Préserver le moral des troupes

Si certaines fraudes en milieu de travail peuvent mettre en péril la survie de l'entreprise, le sondage révèle que c'est rarement le cas. En fait, plus de 80% des répondants ont signalé des pertes de 5000$ ou moins. Les fraudes les plus fréquentes sont le détournement de stock ou d'actifs, puis les détournements de fonds.

Mais là où le bât blesse, c'est le moral des employés. En effet, 61% des sociétés victimes de fraude considèrent qu'il y a eu des répercussions négatives à ce propos.
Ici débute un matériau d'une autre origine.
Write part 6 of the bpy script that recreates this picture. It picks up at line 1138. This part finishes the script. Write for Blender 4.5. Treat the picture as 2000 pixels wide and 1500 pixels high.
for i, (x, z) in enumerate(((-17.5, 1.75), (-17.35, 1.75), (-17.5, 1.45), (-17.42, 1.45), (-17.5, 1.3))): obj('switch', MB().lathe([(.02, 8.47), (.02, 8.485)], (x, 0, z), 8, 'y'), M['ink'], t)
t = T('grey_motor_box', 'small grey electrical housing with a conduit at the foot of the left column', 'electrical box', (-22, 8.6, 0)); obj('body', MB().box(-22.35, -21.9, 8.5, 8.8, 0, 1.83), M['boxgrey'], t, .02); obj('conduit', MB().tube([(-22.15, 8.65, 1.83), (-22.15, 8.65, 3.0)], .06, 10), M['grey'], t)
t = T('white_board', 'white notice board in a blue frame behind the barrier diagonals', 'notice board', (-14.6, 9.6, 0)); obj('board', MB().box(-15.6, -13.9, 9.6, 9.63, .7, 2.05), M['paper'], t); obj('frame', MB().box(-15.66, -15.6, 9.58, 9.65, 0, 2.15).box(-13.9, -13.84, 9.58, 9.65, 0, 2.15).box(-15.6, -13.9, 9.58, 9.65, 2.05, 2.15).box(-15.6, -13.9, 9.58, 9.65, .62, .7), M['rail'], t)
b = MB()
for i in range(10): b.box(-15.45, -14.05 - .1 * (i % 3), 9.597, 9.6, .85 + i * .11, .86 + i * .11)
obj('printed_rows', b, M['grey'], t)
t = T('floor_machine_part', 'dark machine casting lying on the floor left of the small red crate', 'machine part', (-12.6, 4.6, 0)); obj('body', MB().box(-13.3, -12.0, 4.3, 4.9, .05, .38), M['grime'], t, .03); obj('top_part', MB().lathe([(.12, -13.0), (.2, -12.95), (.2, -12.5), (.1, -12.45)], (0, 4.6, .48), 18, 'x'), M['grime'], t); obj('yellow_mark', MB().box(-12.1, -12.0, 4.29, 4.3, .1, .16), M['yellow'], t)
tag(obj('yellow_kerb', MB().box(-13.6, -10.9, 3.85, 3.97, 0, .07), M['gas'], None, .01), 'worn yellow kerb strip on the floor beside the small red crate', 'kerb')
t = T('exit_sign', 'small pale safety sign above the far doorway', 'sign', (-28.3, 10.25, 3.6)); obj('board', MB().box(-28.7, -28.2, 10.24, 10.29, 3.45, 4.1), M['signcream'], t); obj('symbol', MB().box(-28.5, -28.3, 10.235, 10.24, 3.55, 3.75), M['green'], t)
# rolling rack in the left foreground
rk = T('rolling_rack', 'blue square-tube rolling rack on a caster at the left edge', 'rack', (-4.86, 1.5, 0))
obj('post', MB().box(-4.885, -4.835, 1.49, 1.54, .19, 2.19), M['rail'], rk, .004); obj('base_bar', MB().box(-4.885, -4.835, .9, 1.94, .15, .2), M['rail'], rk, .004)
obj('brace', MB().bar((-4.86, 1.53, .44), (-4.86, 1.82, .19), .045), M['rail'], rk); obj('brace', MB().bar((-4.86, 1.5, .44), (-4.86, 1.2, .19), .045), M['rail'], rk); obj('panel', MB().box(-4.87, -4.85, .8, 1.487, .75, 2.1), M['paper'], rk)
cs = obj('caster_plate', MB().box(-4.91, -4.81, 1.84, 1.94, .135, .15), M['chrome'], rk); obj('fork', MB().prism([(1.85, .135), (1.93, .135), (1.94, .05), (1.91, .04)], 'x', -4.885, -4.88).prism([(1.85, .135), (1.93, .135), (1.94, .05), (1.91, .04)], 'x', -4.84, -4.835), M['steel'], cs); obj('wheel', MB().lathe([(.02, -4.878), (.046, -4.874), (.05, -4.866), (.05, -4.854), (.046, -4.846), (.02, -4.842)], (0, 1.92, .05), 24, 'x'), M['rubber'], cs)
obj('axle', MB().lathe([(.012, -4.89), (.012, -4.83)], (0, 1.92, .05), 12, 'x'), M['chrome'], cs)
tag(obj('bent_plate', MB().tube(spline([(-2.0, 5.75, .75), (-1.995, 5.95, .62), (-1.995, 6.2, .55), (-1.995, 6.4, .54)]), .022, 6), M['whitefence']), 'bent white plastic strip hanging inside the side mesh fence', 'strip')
«Il faut que ce soit dénoncé, sinon on remarque que ça attaque le moral des gens qui sont témoins et ça se reflète sur le climat de travail, dit M. Brunet. Mais surtout, ça donne l'impression que c'est permis. Il y a un effet d'entraînement.»

Le quart des entreprises victimes de fraudes jugent également que cela a eu des répercussions défavorables sur leurs relations d'affaires et la réputation de leur organisation.